Tommy Lee Jones Awarded Harvard Arts Medal

The actor collects the medal and discusses his career.

Tommy Lee Jones

Film actor Tommy Lee Jones ’69 received the Harvard Arts Medal on Thursday, April 27, in Sanders Theatre. The event launched the 2012 Arts First celebration, and Arts First’s progenitor, actor John Lithgow ’67, Ar.D. ’05, engaged in a stimulating onstage conversation with his fellow thespian before President Faust presented Jones with the medal. In her remarks, she noted that Jones “can take us to the crossroads of the comic and the terrible, the violent and the honorable, with a single ironic retort. He invites us to look at life without flinching, until it yields a spare truth.” On receiving the award, the actor stepped to the lectern and declared, “My experience here [as a Harvard student] is the best thing that’s happened in my creative life, and the reason for that is not simply what I learned, but that I learned how to learn, and I will be grateful for that as long as I live.”

Jones has appeared in 50 motion pictures, often in starring roles, and has received a sheaf of awards for his performances. Thrice nominated for an Oscar, he won the Best Supporting Actor award for his portrayal of federal marshal Samuel Gerard in the 1993 thriller The Fugitive. His depiction of murderer Gary Gilmore in the 1982 television film The Executioner’s Song earned him an Emmy for Outstanding Lead Actor. He is the eighteenth recipient of the Arts Medal, which was first awarded in 1995.

Jones also won a place in Ripley’s Believe it or Not for landing a role in a Broadway show only 10 days after graduating from Harvard in 1969. In college he was an All-Ivy football lineman, part of the team that went undefeated his senior year (and famously tied Yale, 29-29 with a last-gasp rally), as well as a significant presence in undergraduate theater; he and Lithgow reminisced about stages they once shared in productions at the Loeb Drama Center. Jones disclosed that his acting career actually began in second grade, when he took the role of Sneezy in Snow White and the Seven Dwarfs. (“That’s a very good part,” Lithgow interjected.) When Jones enrolled in college, he recalled, his Texan grandparents “couldn’t even pronounce ‘Harvard.’ ”

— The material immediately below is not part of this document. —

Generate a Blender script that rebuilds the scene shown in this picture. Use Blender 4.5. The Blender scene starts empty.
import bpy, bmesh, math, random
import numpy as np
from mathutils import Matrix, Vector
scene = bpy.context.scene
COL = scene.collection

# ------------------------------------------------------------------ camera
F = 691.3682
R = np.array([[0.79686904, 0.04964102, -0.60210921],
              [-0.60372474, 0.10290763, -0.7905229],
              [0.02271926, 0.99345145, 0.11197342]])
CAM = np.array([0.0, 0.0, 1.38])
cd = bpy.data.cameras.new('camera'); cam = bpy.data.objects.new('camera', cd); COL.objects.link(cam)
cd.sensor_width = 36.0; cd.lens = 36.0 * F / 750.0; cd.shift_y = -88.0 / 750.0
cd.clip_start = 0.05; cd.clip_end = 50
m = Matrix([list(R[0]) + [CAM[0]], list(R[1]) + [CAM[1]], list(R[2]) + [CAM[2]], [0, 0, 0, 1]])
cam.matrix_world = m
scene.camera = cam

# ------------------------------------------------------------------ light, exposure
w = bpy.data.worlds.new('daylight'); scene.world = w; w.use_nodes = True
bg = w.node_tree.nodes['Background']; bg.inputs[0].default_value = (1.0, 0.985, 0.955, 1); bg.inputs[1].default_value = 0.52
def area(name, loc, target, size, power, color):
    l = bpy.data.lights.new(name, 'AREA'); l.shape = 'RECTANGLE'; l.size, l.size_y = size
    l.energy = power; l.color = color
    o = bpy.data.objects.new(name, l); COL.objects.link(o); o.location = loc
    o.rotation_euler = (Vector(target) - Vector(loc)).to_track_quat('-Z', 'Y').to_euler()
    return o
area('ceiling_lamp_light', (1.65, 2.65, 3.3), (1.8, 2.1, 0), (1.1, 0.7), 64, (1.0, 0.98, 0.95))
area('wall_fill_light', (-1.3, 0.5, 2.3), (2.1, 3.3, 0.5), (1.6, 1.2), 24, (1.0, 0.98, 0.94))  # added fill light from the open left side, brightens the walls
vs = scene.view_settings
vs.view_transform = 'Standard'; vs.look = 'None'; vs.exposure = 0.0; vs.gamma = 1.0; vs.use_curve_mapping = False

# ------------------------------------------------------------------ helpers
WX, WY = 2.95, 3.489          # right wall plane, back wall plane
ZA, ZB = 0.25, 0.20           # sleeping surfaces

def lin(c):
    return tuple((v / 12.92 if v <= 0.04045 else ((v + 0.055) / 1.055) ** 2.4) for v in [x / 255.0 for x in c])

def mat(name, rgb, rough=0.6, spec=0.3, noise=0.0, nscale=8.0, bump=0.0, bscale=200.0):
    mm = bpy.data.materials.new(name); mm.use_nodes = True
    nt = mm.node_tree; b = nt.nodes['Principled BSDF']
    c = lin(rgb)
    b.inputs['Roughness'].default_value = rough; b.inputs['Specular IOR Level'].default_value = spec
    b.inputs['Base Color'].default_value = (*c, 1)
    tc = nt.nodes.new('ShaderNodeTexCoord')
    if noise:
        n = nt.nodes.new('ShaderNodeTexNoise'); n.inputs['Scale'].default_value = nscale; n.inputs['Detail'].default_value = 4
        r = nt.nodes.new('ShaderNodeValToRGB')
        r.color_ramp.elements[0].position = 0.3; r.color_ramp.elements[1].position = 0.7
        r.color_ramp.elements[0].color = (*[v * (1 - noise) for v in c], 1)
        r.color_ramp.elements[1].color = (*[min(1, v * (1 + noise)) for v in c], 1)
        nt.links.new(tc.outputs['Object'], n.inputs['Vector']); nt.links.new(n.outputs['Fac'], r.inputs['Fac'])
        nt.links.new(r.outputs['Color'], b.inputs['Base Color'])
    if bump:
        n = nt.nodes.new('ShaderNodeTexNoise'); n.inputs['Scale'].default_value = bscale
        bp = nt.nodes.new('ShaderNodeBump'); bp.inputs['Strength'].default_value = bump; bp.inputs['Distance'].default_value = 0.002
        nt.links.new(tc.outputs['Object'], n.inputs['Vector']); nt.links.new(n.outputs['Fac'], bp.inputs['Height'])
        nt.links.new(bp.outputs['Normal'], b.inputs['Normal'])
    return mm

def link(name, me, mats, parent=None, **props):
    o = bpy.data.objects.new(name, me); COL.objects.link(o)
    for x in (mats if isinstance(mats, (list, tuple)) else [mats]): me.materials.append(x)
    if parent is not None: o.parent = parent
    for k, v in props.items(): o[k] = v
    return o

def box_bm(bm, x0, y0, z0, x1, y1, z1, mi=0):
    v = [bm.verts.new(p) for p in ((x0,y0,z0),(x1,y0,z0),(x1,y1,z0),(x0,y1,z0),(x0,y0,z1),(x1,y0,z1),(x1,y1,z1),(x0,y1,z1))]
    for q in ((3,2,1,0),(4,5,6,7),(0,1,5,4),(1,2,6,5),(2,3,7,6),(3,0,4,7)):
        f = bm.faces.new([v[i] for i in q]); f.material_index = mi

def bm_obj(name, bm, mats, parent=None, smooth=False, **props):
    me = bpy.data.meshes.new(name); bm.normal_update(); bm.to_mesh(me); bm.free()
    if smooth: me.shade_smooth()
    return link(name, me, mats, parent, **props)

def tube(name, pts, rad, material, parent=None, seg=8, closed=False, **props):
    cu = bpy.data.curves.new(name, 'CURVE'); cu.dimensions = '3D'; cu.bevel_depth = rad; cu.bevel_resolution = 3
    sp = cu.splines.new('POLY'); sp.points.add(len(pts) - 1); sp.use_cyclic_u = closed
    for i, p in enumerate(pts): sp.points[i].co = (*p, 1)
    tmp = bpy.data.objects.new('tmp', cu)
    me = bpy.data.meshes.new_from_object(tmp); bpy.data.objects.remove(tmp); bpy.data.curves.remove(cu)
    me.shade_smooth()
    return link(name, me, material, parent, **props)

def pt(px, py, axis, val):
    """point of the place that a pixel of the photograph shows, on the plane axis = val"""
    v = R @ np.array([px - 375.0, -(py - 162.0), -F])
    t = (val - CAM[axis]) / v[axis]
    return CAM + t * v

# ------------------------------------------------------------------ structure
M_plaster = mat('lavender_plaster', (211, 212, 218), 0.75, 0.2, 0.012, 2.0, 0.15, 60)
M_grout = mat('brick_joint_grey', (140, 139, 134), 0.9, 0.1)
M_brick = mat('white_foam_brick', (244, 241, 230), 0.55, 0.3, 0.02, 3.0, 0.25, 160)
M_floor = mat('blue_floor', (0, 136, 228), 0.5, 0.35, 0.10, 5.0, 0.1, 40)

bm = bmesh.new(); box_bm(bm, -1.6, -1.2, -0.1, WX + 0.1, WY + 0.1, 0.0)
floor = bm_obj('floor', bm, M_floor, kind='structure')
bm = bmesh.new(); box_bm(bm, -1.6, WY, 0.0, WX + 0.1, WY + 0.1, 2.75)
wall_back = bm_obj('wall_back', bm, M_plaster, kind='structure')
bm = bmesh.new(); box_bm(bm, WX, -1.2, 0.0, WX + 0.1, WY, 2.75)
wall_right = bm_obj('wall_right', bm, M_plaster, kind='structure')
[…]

The two actors, who both acknowledged Lincoln Kirstein ’31 as one of the most important figures in American arts in the twentieth century, had some fun reminiscing about being cast in White House Happening, a play—and not a good one—written and directed by Kirstein and produced at the Loeb one summer. During rehearsals, Kirstein, “not the most stable man in the world,” as Jones noted, gradually lost his grip on reality, climaxing his breakdown by appearing at one rehearsal with a butcher knife, a bottle of vodka, and wearing only underwear. “He was untethered,” said Jones.

The future movie star landed a small role in the 1970 film Love Story, even though at his first meeting with the casting director, she said, “You’re not right,” before he had even spoken a word—a baffling judgment considering that the part he aspired to (and ultimately played) was a Harvard football player.

Jones also expounded on his love of polo, a sport he has played for many years and calls “the finest thing a man and a horse, or a woman and a horse, can do together.”  He has generously supported the Harvard Polo Club with gifts of horses, and has invited them to his ranch in Texas, and to Florida, where they have trained, with Jones taking part. When Lithgow observed that it must have been a treat to act in such a “horse-centric” story as Lonesome Dove, Jones proposed a neologism: “Equicentric?”

When the conversation turned to acting, Jones (who also supports the Harvard Film Archive) said, “Our job description is ‘player.’ It beats the hell out of working for a living.” He added that if you are lucky enough and work long enough at acting, you may “get good enough to realize that what you’re doing is a privilege.” Lithgow wrapped up their conversation by remarking, “I can’t wait ’til we work together again, Tom.”

The audience followed with questions. “If you want to lead a creative life,” Jones told one interlocutor, “the first thing you have to do is abandon all hope of security. Emotional, financial, any kind of security—you’d better not need it. If you don’t have to be an actor, please do something else.”  But for those with the irresistible calling, his advice was to “go to the theater and stay there and do something, even if it’s nailing canvas on flats. Go to the theater and live there.”

Some of the questioners were old friends, and more than once Jones added, “I’ll see you later” to his answer. He recounted a multifaceted life as a rancher and family man who draws satisfaction from a wide range of activities. “Weaning a calf at 700 pounds under drought conditions is like hitting a grand slam home run,” he said, adding that seeing his daughter acting in a play, hearing his son play guitar, or viewing his wife’s photographs are all gratifying.  When an impish undergraduate prefaced her substantive question by asking, “First, will you marry me?” Jones gave her one of his classic deadpan replies. “Yes, I will marry you,” he said.  “But you’ll have to talk to my wife first.  She’s sitting right over here.”